While it’s true that the president does have some agenda-setting power, these commentators greatly overstate Obama’s ability to create political consensus through proposals and rhetoric (absent him simply yielding to GOP demands). As the political scientist John Sides pointed out on Twitter, “No theory of political or policy change should hinge on how presidents ‘talk.'” Green Lantern-ites have been seduced by the myth of the bully pulpit and do not seem to appreciate the relatively limited powers of the president on domestic policy issues.
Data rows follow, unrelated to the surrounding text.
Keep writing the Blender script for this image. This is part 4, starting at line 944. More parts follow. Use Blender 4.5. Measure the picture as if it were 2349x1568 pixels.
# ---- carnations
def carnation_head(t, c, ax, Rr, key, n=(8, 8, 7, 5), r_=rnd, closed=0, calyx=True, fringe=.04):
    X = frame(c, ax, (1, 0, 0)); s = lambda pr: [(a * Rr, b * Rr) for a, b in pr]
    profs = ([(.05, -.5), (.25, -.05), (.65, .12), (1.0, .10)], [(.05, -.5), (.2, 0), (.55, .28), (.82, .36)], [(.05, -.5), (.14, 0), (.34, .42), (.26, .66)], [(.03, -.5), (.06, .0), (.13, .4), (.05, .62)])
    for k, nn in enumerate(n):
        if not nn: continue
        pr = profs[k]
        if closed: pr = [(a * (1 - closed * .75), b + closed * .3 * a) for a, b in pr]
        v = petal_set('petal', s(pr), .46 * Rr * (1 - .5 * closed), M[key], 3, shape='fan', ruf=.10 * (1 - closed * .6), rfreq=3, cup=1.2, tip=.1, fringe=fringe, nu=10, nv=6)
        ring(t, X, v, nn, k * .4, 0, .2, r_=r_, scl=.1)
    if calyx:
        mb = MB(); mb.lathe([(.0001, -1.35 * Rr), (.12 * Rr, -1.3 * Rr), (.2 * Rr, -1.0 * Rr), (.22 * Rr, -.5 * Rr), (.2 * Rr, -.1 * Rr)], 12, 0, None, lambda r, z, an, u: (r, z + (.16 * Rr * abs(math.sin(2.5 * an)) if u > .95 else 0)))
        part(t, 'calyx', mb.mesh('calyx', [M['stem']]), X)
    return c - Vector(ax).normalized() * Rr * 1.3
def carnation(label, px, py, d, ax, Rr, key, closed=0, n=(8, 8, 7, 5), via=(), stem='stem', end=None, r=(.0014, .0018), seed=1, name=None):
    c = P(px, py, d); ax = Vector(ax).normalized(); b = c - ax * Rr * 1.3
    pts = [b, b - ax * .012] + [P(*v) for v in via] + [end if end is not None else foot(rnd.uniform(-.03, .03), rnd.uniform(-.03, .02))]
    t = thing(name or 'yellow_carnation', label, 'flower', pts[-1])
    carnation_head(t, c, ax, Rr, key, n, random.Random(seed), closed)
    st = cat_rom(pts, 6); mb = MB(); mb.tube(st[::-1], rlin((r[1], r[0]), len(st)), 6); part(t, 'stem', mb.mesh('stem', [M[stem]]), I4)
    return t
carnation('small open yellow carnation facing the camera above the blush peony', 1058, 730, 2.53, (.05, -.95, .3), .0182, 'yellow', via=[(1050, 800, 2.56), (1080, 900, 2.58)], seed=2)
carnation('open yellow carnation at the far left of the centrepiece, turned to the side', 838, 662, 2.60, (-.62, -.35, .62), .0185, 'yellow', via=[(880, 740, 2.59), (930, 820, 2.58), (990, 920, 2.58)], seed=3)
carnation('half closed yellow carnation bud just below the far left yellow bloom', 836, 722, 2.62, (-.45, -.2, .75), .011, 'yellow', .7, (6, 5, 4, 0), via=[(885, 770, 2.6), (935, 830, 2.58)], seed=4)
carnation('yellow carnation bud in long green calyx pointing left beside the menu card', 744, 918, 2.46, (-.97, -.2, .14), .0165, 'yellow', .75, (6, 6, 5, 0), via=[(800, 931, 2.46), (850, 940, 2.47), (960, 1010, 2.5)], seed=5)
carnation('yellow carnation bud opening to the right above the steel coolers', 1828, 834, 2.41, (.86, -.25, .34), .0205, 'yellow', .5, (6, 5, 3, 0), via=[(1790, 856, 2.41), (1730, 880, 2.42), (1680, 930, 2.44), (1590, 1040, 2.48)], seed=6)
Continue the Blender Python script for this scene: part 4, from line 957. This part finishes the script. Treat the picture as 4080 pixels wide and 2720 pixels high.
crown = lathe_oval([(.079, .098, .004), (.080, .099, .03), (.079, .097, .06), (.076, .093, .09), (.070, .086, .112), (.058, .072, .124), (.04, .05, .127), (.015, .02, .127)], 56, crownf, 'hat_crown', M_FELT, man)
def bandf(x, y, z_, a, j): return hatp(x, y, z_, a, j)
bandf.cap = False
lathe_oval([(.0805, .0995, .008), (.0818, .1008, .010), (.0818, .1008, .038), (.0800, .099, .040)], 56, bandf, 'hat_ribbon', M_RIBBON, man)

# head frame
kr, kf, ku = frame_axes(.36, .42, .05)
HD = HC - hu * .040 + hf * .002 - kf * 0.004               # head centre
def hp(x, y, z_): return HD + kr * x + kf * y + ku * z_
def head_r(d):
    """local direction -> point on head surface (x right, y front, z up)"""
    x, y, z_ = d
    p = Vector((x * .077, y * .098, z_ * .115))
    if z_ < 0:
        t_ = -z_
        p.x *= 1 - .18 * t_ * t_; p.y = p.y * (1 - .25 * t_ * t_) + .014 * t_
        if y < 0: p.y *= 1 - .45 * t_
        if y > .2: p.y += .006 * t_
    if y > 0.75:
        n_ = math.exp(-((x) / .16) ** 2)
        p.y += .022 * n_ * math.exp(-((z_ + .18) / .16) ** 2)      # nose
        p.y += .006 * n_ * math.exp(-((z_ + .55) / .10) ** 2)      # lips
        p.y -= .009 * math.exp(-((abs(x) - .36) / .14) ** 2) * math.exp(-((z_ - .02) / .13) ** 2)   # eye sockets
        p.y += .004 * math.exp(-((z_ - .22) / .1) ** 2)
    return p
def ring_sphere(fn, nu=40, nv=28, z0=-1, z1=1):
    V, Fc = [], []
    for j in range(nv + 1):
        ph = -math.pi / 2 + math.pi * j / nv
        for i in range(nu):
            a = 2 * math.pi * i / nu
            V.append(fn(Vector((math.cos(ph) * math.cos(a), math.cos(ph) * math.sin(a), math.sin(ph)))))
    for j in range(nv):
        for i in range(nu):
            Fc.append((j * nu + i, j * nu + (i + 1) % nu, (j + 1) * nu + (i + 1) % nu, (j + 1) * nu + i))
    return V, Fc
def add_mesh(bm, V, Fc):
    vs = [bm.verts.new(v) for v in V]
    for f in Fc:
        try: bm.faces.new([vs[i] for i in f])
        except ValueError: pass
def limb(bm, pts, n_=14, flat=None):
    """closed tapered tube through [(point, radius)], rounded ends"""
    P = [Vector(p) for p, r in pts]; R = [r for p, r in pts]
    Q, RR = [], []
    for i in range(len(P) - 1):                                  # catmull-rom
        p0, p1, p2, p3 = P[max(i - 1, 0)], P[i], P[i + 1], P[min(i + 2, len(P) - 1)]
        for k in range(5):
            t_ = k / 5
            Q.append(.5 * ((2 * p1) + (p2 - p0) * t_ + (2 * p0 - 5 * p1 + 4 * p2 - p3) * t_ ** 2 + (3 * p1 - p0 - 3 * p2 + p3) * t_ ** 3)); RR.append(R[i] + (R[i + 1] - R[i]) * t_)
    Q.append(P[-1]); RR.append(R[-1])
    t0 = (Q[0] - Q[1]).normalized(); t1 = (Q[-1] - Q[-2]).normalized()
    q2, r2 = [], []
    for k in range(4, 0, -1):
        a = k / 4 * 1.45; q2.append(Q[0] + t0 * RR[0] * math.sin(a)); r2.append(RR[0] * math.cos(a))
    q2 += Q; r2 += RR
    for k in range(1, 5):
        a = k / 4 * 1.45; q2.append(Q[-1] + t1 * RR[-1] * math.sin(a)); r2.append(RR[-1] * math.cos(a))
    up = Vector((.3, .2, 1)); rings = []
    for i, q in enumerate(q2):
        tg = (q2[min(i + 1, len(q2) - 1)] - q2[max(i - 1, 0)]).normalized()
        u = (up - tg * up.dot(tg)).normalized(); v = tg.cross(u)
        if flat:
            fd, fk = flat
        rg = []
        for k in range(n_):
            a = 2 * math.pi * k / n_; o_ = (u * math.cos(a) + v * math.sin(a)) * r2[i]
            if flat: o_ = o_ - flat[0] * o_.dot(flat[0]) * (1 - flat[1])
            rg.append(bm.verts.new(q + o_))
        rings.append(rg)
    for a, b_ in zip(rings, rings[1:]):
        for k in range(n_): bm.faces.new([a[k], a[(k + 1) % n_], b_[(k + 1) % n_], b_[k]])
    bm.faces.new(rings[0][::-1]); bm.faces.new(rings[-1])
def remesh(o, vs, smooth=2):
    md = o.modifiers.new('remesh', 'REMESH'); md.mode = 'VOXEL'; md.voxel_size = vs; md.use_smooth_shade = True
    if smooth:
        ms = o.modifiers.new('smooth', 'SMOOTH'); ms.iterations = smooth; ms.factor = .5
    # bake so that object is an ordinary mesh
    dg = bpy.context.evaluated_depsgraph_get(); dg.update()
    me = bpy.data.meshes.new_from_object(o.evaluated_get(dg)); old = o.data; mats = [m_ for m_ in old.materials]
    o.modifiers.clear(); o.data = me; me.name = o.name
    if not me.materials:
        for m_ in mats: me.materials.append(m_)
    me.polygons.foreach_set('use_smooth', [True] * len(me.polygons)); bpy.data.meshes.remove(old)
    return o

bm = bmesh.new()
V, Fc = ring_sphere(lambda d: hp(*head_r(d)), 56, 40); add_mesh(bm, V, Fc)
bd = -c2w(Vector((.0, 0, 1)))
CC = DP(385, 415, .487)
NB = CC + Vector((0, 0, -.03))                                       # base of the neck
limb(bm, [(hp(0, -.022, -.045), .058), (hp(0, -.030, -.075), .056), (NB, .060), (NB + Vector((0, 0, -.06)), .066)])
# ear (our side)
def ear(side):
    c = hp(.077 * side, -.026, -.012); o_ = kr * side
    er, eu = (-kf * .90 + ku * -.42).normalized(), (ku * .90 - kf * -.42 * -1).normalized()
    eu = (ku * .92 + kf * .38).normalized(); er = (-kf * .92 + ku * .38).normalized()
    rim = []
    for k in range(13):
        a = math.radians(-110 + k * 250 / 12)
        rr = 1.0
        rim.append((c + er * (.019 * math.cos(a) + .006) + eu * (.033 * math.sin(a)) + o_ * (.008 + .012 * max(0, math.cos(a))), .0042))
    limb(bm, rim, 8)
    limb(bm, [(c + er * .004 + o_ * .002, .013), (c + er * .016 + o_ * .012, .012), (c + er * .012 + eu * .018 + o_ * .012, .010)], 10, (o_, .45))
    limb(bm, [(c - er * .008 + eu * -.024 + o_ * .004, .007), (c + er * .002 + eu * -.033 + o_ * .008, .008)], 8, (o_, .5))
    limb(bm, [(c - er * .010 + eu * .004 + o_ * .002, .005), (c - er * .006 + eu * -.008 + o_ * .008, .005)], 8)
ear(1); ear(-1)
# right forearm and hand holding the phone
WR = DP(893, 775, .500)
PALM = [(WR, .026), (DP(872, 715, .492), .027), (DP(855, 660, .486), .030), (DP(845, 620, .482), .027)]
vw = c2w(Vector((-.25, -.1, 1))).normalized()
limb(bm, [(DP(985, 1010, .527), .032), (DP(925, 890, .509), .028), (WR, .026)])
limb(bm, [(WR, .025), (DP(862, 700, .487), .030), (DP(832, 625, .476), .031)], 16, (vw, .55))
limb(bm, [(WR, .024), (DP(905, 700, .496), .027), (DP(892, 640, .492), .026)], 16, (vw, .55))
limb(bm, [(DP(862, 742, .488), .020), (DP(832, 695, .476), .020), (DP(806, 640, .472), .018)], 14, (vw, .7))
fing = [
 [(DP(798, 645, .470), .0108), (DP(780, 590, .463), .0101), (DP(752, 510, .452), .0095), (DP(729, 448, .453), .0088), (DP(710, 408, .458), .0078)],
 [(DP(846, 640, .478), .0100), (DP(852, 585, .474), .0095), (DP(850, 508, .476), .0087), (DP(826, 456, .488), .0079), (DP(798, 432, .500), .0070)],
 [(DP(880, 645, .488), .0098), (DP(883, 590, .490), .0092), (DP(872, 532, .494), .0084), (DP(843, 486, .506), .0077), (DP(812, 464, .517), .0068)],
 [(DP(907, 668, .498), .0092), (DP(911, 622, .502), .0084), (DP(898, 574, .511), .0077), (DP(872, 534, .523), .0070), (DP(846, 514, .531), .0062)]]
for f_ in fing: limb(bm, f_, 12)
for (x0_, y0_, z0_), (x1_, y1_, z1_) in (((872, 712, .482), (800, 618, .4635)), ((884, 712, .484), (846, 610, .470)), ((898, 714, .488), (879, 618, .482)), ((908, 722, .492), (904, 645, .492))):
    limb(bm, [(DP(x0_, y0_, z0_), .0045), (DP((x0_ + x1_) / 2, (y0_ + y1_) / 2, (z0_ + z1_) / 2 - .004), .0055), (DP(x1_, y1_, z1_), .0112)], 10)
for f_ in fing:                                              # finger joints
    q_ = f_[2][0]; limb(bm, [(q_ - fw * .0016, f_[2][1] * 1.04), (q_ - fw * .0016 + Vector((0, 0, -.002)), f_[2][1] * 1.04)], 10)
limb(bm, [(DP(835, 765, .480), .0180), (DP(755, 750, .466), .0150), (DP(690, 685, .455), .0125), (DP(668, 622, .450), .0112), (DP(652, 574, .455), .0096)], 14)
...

The media should instead focus greater attention on Congress, which writes the tax and budget legislation that determines how the federal government spends its money. Obama has relatively little leverage over the Republicans who control the House of Representatives, almost all of whom represent districts he lost in 2012. And while the sequester was designed to be so onerous that it would force both parties to compromise, avoiding the the sequester would still require substantial political pain, making it difficult for the administration to herd legislators toward a deal.
Don’t feel too sorry for Obama, though. The President and his staff made dubious claims during the fall campaign that his re-election would “break the fever” among Congressional Republicans, so they shouldn’t be surprised that the media are now looking to him to miraculously cure what ails Washington.